Scottish Open: obrońca tytułu już w drugiej rundzie

  • Dodał: Łukasz Nocuń
  • Data publikacji: 10.12.2018, 23:00

Obrońca tytułu Neil Robertson nie miał problemów z pokonaniem rutyniarza Petera Linesa. Australijczyk wbił trzy brejki ponad 50-punktowe i wygrał 4:1. W ślady byłego mistrza świata poszli m.in. Michael White, Ding Junhui oraz Ali Carter. Największą sensacją dnia była klęska Stephene Maguire'a, który ugrał tylko jednego frejma w starciu z Billy Joe Castle'm.

 

Bardzo dobre wejście w turniej zaliczył broniący tytułu Neil Robertson. Australijczyk zaczął mecz od wbicia brejków wysokości 88 oraz 63-punktów. Peter Lines odpowiedział wysokim 72-punktowym podejściem. Od stanu 2:1 przy stole istniał już tylko wyżej notowany zawodnik. The Aussie Ace najpierw na raty wygrał czwartą odsłonę, a chwilę później przypieczętował awans do drugiej rundy dzięki kolejnemu wysokiemu brejkowi.

 

Zwycięstwo odniósł także fatalnie spisujący się w obecnym sezonie Michael White.

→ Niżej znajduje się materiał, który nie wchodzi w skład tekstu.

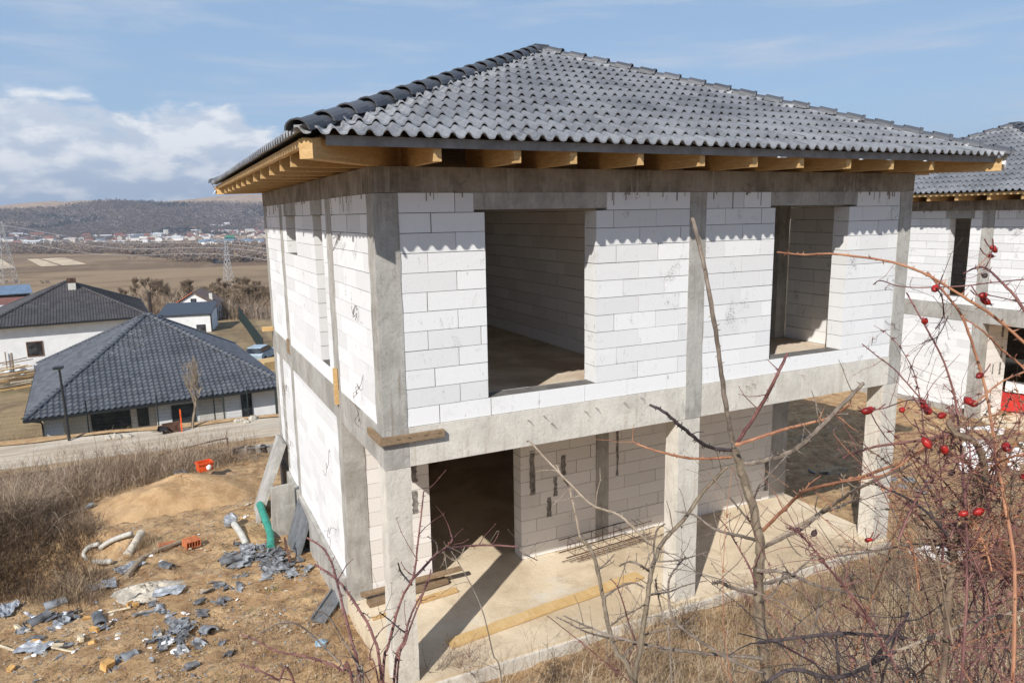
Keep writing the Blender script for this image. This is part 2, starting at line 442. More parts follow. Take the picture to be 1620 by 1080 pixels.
# ------------------------------------------------------------------ ground
def sst(x, a, b):
    q = np.clip((x-a)/(b-a), 0, 1); return q*q*(3-2*q)
_ph = [(RNG.uniform(-1, 1), RNG.uniform(-1, 1), RNG.uniform(0, 6.28)) for _ in range(60)]
def wob(x, y, scale, k0, n=10):
    r = 0
    for i in range(n):
        a, b, p = _ph[(k0+i) % 60]
        f = (1+.35*i)/scale; ang = i*2.4+k0
        r = r + np.sin((x*math.cos(ang)+y*math.sin(ang))*f + p)/(1+.5*i)
    return r/3.0
def zg(x, y):
    x = np.asarray(x, float); y = np.asarray(y, float)
    # building pad and yard
    z = -3.12 - .055*np.clip(y, 0, 12) + 0*x
    z = z + .03*wob(x, y, .8, 0) + .05*wob(x, y, 2.6, 9)
    # bank up to the path the picture was taken from
    right = sst(x, -2.3, 1.2)
    tR = np.clip((-1.0-y)/5.6, 0, 1); tL = np.clip((-3.1-y)/3.4, 0, 1)
    z = z + 3.7*(right*(.55*tR+.45*tR*tR) + (1-right)*tL**1.1)
    # pit and mound
    d = np.hypot((x+4.5)/1.55, (y-6.9)/1.35); z = z - 1.9*(1-sst(d, .30, 1.1))
    d = np.hypot((x+4.55+1.0)/1.5, (y-8.6)/1.6); z = z + .35*(1-sst(d, .2, 1.1))
    # plinth bank on the right hand side, spoil
    z = z + .30*sst(x, 9.5, 14)*sst(y, 3, 6)*(1-sst(y, 9, 12))
    # fall to the road
    edge = 12.0 - .05*x
    rc = 31.2 - .12*(x+3)
    near = -3.72
    q = sst(y, edge, 26.0)
    zr = -8.6
    zz = near + (zr-near)*q
    z = np.where(y > edge, zz + .06*wob(x, y, 2.6, 9)*(1-q), z)
    inroad = sst(y, rc-4.2, rc-2.4)
    # beyond the road
    b = sst(y, rc+2.9, rc+5.4); z = z + b*(-2.35)
    z = z - 1.0*sst(y, 75, 130)
    z = z - 25.1*sst(y, 118, 330)
    r = np.hypot(x, y)
    az = np.arctan2(x, y)
    top = 97 + 7*np.sin(az*5.5+1.1) + 5*np.sin(az*13+.4) + 20*sst(az, .02, .22)*(1-sst(az, .35, .8))-26*(1-sst(az, -.26, -.125))
    hill = top*(.86*sst(r, 1750, 2650)+.14*sst(r, 1500, 3100)) + sst(r, 1700, 2300)*6*np.sin(az*37+r*.004)
    z = z + np.where(y > 0, hill, 0)
    near_n = sst(y, 36, 60)*(1-sst(r, 700, 1200))*.25*wob(x, y, 18, 20)
    return z + near_n
def zs(x, y): return float(zg(x, y))
_F, _R, _U, _C = (np.array(q) for q in (fw, rt, up, CAM))
_T = np.concatenate([np.arange(1., 40, .08), np.geomspace(40, 6000, 420)])
def Gb(us, vs):
    """where pixel rays meet the terrain, for many rays at once"""
    us = np.atleast_1d(np.asarray(us, float)); vs = np.atleast_1d(np.asarray(vs, float)); out = np.empty((len(us), 3))
    for c in range(0, len(us), 400):
        d = _F + ((us[c:c+400]-810)/FPX)[:, None]*_R - ((vs[c:c+400]-540)/FPX)[:, None]*_U
        lo = np.full(len(d), 1.); hi = np.full(len(d), 6000.)
        for stage in range(3):
            if stage == 0: tt = np.broadcast_to(_T, (len(d), len(_T)))
            else: tt = lo[:, None]+(hi-lo)[:, None]*np.linspace(0, 1, 13)
            p = _C + tt[..., None]*d[:, None, :]
            below = p[..., 2] < zg(p[..., 0], p[..., 1]); below[:, -1] = True
            k = np.maximum(below.argmax(1), 1); r = np.arange(len(d)); lo, hi = tt[r, k-1], tt[r, k]
        out[c:c+400] = _C + hi[:, None]*d
    return out
def G(u, v): return Vector(Gb(u, v)[0])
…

Jego mecz z Allanem Taylorem nie stał na wysokim poziomie, ale dla Walijczyka najważniejszy jest sam fakt przebicia się przez mecz otwarcia w turnieju, co w tym sezonie nie było takie oczywiste. 37. zawodnik światowego rankingu długimi fragmentami miał spore problemy. Najpierw prowadził 2:0, ale szybko roztrwonił przewagę. Ważny dla losów meczu była partia nr 5. W niej White wygrał 51:50 i był już o krok od sukcesu. We 6. frejmie ponownie toczyła się wymiana ciosów. Lepiej z takiej batalii wyszedł Walijczyk, który tym razem wygrał 64:57. W kolejnej rundzie zmierzy się z Nigelem Bondem. Anglik na początek pokonał 4:2 reprezentanta Hongkongu Andy'ego Lee.

 

Problemów ze swoimi przeciwnikami nie mieli Ali Carter oraz Chińczycy - Yan Bingtao i Ding Junhui. Całe trio rozgromiło swoich rywali 4:0. Na uwagę zasługuje fakt, że każdy z tych zawodników zaaplikował swojemu przeciwnikowi minimum jedną setkę. 

 

Najwyższym brejkiem dnia, w wysokości 138 punktów, popisał się Zhou Yuelong. Chińczyk stoczył kapitalny bój z Barry'm Hawkinsem. Prowadzenie w meczu przechodziło z rąk do rąk. Frejm otwarcia wygrał Azjata, ale dwoma zwycięskimi partiami odpowiedział Anglik. W czwartej partii Zhou zanotował wspomniane wcześniej 138-punktowe podejście i kilka minut później dołożył kolejnego wysokiego brejka. 7. zawodnik światowego rankingu zdołał jeszcze doprowadzić do decidera. W nim górą był bezapelacyjnie Chińczyk, który wygrał ostatnią partię 74:6.

 

Z turniejem błyskawicznie pożegnał się Stephen Maguire. Ćwierćfinalista niedawno zakończonego UK Championship tym razem odpadł już w pierwszej rundzie ze zdecydowanie niżej notowanym rywalem Billy Joe Castle'm. 

 

W Glasgow nie zagra Ronnie O'Sullivan. Anglik po triumfie w Yorku postanowił odpocząć, a na jego decyzji skorzystał Daniel Wells. Walijczyk w drugiej rundzie zagra z Davidem Gilbertem.